Ellie Goulding made our list last year, storming all the way to number 40 with "Wish I Stayed." We suggested she was going to rip people to bits in 2009 but, of course, these things take longer than expected. Now, with "Under The Sheets" on the prowl and ready to crush people, Goulding is set to take over the universe with "Under The Sheets," and its double-entendre chorus. The hook is huge and we are miles away from the cute, Frou Frou-moments of "Wish I Stayed." The video makes you feel like you have glitter, not blood, pumping through your veins. In the final chorus, you're taken to this alternate reality where everything is full of phosphorescent harps and is moving to the beat.

21. The Antlers - "Two"

On January 9th of 2009, I said that The Antlers were poised to be one of the "it" bands of 2009. Well, it turned out to be true with everyone (not just Frenchkiss) jumping on the band's debut LP, Hospice. Fifty days after my prediction and, less than three months into 2009, NPR absurdly declared it the album of the year.

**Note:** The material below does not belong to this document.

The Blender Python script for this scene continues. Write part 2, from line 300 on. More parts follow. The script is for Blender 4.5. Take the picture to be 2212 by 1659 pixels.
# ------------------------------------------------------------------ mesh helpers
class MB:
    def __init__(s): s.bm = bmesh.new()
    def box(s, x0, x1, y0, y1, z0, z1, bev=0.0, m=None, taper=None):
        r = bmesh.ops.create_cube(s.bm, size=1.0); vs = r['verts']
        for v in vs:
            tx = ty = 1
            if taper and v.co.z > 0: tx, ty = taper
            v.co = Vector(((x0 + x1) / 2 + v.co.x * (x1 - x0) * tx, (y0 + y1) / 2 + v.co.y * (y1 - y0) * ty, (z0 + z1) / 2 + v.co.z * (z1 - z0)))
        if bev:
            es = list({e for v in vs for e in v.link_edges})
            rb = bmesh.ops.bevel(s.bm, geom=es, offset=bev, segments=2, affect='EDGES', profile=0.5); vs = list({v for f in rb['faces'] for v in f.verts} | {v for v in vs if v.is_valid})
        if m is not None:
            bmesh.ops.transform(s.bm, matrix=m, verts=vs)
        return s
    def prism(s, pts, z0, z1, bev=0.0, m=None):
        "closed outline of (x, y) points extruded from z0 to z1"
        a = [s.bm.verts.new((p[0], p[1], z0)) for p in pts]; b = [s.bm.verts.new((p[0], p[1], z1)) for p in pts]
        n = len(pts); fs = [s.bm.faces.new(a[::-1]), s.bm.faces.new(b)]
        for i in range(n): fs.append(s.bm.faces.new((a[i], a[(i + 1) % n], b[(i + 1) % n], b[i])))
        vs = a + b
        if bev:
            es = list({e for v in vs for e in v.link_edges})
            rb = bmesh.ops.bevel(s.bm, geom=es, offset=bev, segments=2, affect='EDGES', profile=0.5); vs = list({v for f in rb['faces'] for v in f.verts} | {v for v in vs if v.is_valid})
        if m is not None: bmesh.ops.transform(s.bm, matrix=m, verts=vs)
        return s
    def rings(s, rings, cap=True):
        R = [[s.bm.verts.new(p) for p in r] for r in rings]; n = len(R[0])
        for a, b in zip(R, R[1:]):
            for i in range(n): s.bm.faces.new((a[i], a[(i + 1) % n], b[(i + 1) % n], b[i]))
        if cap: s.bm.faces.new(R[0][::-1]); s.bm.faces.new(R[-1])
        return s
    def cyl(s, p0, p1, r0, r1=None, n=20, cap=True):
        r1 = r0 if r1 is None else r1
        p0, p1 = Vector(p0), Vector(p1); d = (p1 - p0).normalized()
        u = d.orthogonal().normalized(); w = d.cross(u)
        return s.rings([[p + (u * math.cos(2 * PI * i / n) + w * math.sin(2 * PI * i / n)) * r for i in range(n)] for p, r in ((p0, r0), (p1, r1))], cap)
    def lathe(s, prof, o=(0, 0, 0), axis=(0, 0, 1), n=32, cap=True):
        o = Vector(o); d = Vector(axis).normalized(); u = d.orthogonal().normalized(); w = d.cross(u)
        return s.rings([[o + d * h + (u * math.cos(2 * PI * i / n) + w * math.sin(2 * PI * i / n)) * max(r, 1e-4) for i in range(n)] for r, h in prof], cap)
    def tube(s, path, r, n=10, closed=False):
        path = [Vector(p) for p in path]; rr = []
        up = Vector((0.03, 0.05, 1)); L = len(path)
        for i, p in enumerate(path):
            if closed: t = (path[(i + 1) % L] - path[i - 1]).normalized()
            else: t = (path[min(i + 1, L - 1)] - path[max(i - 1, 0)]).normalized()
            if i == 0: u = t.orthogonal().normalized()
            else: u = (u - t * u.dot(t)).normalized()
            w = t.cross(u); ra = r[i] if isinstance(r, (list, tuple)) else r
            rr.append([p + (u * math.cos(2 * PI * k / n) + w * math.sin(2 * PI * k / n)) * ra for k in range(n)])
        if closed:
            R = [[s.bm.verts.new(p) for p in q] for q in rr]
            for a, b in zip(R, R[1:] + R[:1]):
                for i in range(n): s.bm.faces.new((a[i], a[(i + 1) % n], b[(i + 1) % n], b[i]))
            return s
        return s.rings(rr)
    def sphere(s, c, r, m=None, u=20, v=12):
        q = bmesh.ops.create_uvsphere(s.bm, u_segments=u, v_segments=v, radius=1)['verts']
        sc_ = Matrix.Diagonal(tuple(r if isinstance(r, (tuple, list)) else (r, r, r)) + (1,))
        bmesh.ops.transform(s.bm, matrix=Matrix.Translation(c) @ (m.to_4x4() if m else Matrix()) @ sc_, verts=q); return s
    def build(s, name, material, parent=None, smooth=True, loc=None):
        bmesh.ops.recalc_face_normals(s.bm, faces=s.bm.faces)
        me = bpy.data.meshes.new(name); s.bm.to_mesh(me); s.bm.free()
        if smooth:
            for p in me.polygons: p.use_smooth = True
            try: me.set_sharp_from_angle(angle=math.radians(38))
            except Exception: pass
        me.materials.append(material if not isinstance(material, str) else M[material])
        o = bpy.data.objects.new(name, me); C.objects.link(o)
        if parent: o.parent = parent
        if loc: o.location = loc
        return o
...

Both our predictions were based largely on the strength of "Two," a six-minute mediation on the emotions of departure and loss. "Two" moved us to feel, though what we were supposed to feel we couldn't be sure. The lyrics stuck with us, ("There's no open doors/there's no way to get through/there's no other witnesses, just us two") and the music, an inflating, six-minute build, ended up leveling the listener with density and a haunting melodic character. Almost a year later, there's still just two: The Antlers and you. And that either makes you feel really alone, or completely together.